Le jeune homme n’avait pas d’antécédent judiciaire chez les mineurs ou de problèmes psychologiques connus des services de santé locaux, avait précisé le gouverneur, le qualifiant pourtant de «dément».
Le tueur avait auparavant annoncé sur Facebook son intention d’attaquer sa grand-mère laquelle, bien que grièvement blessée, a réussi à alerter la police.
Il a ensuite publié un nouveau message pour dire qu’il l’avait fait. Puis, au moins 15 minutes avant le massacre, un troisième pour faire savoir que sa prochaine cible était une école. Il s’y est rendu vêtu d’un gilet pare-balles et d’un AR-15, version civile d’un fusil d’assaut militaire conçu pour faire le plus de victimes possible en un temps record.
Des échanges de tirs avec la police
Les forces de l’ordre ont tenté de l’empêcher d’entrer dans l’école, mais après un échange de coups de feu, il est parvenu à se barricader dans une salle de classe. Outre les 21 morts, la tragédie a fait 17 blessés.
Aux États-Unis, les fusillades en milieu scolaire sont un fléau récurrent que les gouvernements successifs ont jusqu’à présent été impuissants à endiguer.
Le débat sur la régulation des armes à feu dans le pays tourne pratiquement à vide, étant donné l’absence d’espoir d’une adoption par le Congrès d’une loi nationale ambitieuse sur la question.
«Je suis triste et en colère contre notre gouvernement qui n’en fait pas assez pour limiter l’accès aux armes», fustige Rosie Buantel, une habitante d’Uvalde, à la sortie de la messe mercredi. «Nous avons vécu cela trop de fois, et rien n’est fait», assène cette quinquagénaire.

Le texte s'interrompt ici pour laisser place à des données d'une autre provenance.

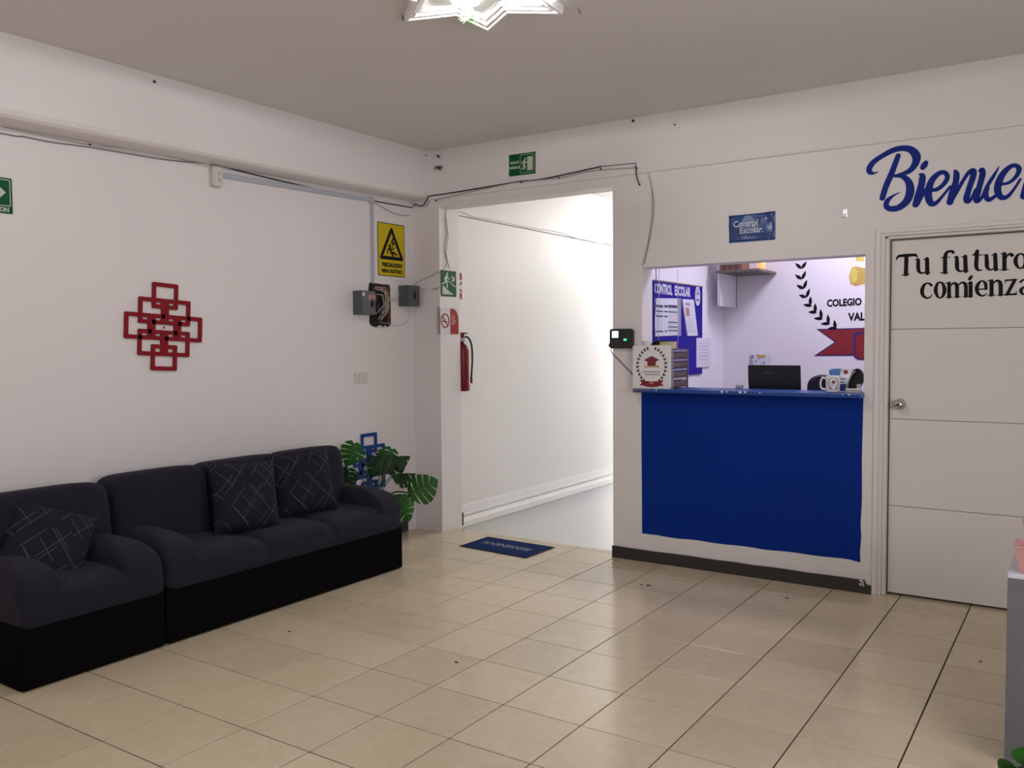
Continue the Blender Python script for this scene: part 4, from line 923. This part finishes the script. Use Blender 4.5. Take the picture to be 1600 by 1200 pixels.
# ---------------------------------------------------------------- fire extinguisher
t = thing('fire_extinguisher', (SX+.055, 3.835, 1.09), 'red fire extinguisher on the stairwell wall, half hidden by the pillar', 'fire extinguisher')
c = (SX+.060, 3.822, 0)
MB().lathe([(0, 1.090), (.048, 1.090), (.053, 1.10), (.053, 1.42), (.048, 1.445), (.030, 1.465), (.016, 1.472), (.016, 1.49), (0, 1.49)], c, 32).build('cylinder', 'extred', t, smooth=True)
MB().lathe([(.0535, 1.205), (.055, 1.207), (.055, 1.217), (.0535, 1.219)], c, 24).build('bracket_strap', 'blackpl', t)
MB().box(SX, c[0]-.04, c[1]-.02, c[1]+.02, 1.17, 1.26).build('wall_bracket', 'blackpl', t)
MB().lathe([(0, 1.485), (.02, 1.485), (.024, 1.50), (.018, 1.52), (0, 1.525)], c, 16).build('valve', 'silver', t, smooth=True)
MB().box(c[0]-.02, c[0]+.03, c[1]-.01, c[1]+.035, 1.550, 1.562).box(c[0]-.012, c[0]+.012, c[1]-.01, c[1]+.015, 1.52, 1.555).build('handle', 'extred', t, bevel=.003)
MB().tube([(c[0]+.02, c[1]+.01, 1.525), (c[0]+.035, c[1]+.035, 1.52), (c[0]+.045, c[1]+.065, 1.46), (c[0]+.045, c[1]+.074, 1.35), (c[0]+.043, c[1]+.066, 1.24), (c[0]+.042, c[1]+.062, 1.20)], .008, 8).build('hose', 'rubber', t, smooth=True)
MB().tube([(c[0]+.042, c[1]+.062, 1.20), (c[0]+.042, c[1]+.062, 1.15)], .010, 8).build('nozzle', 'extred', t)
MB().box(c[0]+.036, c[0]+.046, c[1]+.032, c[1]+.040, 1.095, 1.145).build('inspection_tag', 'signwhite', t)

# wood block at the stairwell corner
MBw = MB(); MBw.box(SX+.045, SX+.075, 3.762, 3.800, 0, .105); tag(MBw.build('wood_block', 'wood', None, bevel=.003), 'small brown wooden block stuck upright at the stair opening floor corner', 'wood block')

# ---------------------------------------------------------------- fingerprint reader
t = thing('fingerprint_clock', (.415, YB, 1.425), 'black fingerprint attendance clock with lit screen on the pier beside the office window', 'fingerprint reader')
MB().rect(WP, .338, .500, 1.436, 1.560, 0, .035, .012).build('housing', 'blackpl', t, bevel=.004)
MB().rect(WP, .346, .406, 1.497, 1.556, .035, .037, .002).build('screen_bezel', 'rubber', t)
MB().rect(WP, .353, .400, 1.504, 1.549, .037, .038).build('screen', 'screen', t)
for i in range(4):
    for j in range(3): MB().rect(WP, .348+.016*i, .358+.016*i, 1.447+.014*j, 1.456+.014*j, .035, .037, .002).build('key', 'key', t)
MB().flat(WP, circ(.452, 1.488, .024, .024), .035, .037).build('finger_well', 'rubber', t)
MB().rect(WP, .440, .462, 1.484, 1.497, .037, .0385, .003).build('sensor_light', 'led', t)
MB().box(.326, .341, 3.475, 3.50, 1.442, 1.466).build('cable_plug', 'rubber', t, bevel=.002)
cable('black cable from the fingerprint clock slanting down the pier', BW_([(0.3227,1.4427),(0.3372,1.3992),(0.3807,1.3602),(0.4524,1.2916),(0.5138,1.2322)], .003), .003)

# ---------------------------------------------------------------- small emblem used by the school
def emblem(plane, cx, cz, s, d, parent, small=False):
    """grad cap over a scroll inside a laurel with a ribbon; s = overall height"""
    q = MB(); q.flat(plane, [(cx-.22*s, cz+.16*s), (cx, cz+.27*s), (cx+.22*s, cz+.17*s), (cx, cz+.07*s)], d, d+.0006); q.flat(plane, [(cx-.12*s, cz+.13*s), (cx-.12*s, cz+.02*s), (cx, cz-.01*s), (cx+.12*s, cz+.02*s), (cx+.12*s, cz+.13*s), (cx, cz+.07*s)], d, d+.0005)
    q.build('emblem_cap', 'capred', parent)
    q = MB(); q.flat(plane, [(cx-.19*s, cz-.06*s), (cx-.15*s, cz-.03*s), (cx+.15*s, cz-.03*s), (cx+.2*s, cz-.06*s), (cx+.2*s, cz+.03*s), (cx+.17*s, cz-.01*s+.03*s), (cx-.15*s, cz+.0*s), (cx-.2*s, cz+.05*s)], d, d+.0007); q.build('emblem_scroll', 'gold', parent)
    q = MB()
    for sd in (-1, 1):
        for i in range(11):
            a = R(-62+i*13); x, z = cx+sd*.40*s*math.cos(a)*1.0, cz+.02*s+.46*s*math.sin(a)
            for w_ in (-1, 1):
                dx, dz = sd*(-math.sin(a)), math.cos(a); nx, nz = sd*math.cos(a)*w_, math.sin(a)*w_
                l = .080*s; q.flat(plane, [(x, z), (x+dx*l*.5+nx*l*.45, z+dz*l*.5+nz*l*.45), (x+dx*l+nx*l*.5, z+dz*l+nz*l*.5), (x+dx*l*.7+nx*l*.05, z+dz*l*.7+nz*l*.05)], d, d+.0005)
    tag(q.build('emblem_laurel', 'black', parent), kind='stuff')
    q = MB(); q.flat(plane, [(cx-.34*s, cz-.36*s), (cx-.24*s, cz-.36*s), (cx-.24*s, cz-.38*s), (cx, cz-.40*s), (cx+.24*s, cz-.38*s), (cx+.24*s, cz-.36*s), (cx+.34*s, cz-.36*s), (cx+.28*s, cz-.44*s), (cx+.34*s, cz-.51*s), (cx+.20*s, cz-.51*s), (cx+.20*s, cz-.53*s), (cx, cz-.55*s), (cx-.20*s, cz-.53*s), (cx-.20*s, cz-.51*s), (cx-.34*s, cz-.51*s), (cx-.28*s, cz-.44*s)], d, d+.0007); q.build('emblem_ribbon', 'ribbon', parent)
    if not small:
        q = MB()
        for r_i, (w_, z_) in enumerate(((.25, -.145), (.19, -.215))):
            x = cx-w_*s
            while x < cx+w_*s: l = s*random.uniform(.012, .03); q.rect(plane, x, x+l, cz+z_*s-.018*s, cz+z_*s+.018*s, d, d+.0005); x += l+.012*s
        q.build('small_print', 'greyink', parent)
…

Responsabilités politiques
Signe de la tension autour du sujet, la conférence de presse du gouverneur Greg Abbott, un républicain, a été interrompue par son opposant Beto O’Rourke, qui l’a accusé d’avoir sa part de «responsabilité».
«Vous dites que cela n’était pas prévisible, c’était complètement prévisible à partir du moment où vous avez décidé de ne rien faire», a déclaré cette figure du parti démocrate au Texas.
Le président Joe Biden a annoncé mercredi qu’il se rendrait dans cet État avec son épouse «dans les prochains jours».
La veille, il avait livré une allocution émue depuis la Maison Blanche, appelant à «transformer la douleur en action».
«Quand, pour l’amour de Dieu, allons-nous affronter le lobby des armes?», avait-il lancé, se disant «écœuré et fatigué» face à la litanie des fusillades en milieu scolaire.
Le puissant lobby pro-armes, la NRA, s’est dédouané mercredi de toute responsabilité, dénonçant «l’acte d’un criminel isolé et dérangé».
«Je considère que cette personne était le mal absolu», a déclaré pour sa part M. Abbott, exprimant une position courante chez les républicains américains, à savoir que l’accès illimité aux armes n’est pas en cause dans l’épidémie de violence qui frappe le pays.
Il s’agit d’une des pires tueries de ces dernières années aux États-Unis.
Le jeune meurtrier, de nationalité américaine, s’était tout récemment acheté deux fusils d’assaut et 375 cartouches, juste après son 18e anniversaire.
Le fusil AR-15, arme extrêmement létale, est funestement connu pour avoir déjà été utilisé dans d’autres fusillades aux lourds bilans, comme la tuerie en 2018 dans un lycée de Parkland en Floride, qui avait fait 17 morts, dont une majorité d’adolescents.
Un ancien ami du tireur, Santos Valdez, a confié au Washington Post que Salvador Ramos avait été harcelé enfant à cause d’un défaut d’élocution, et qu’il s’était un jour entaillé le visage «juste pour s’amuser».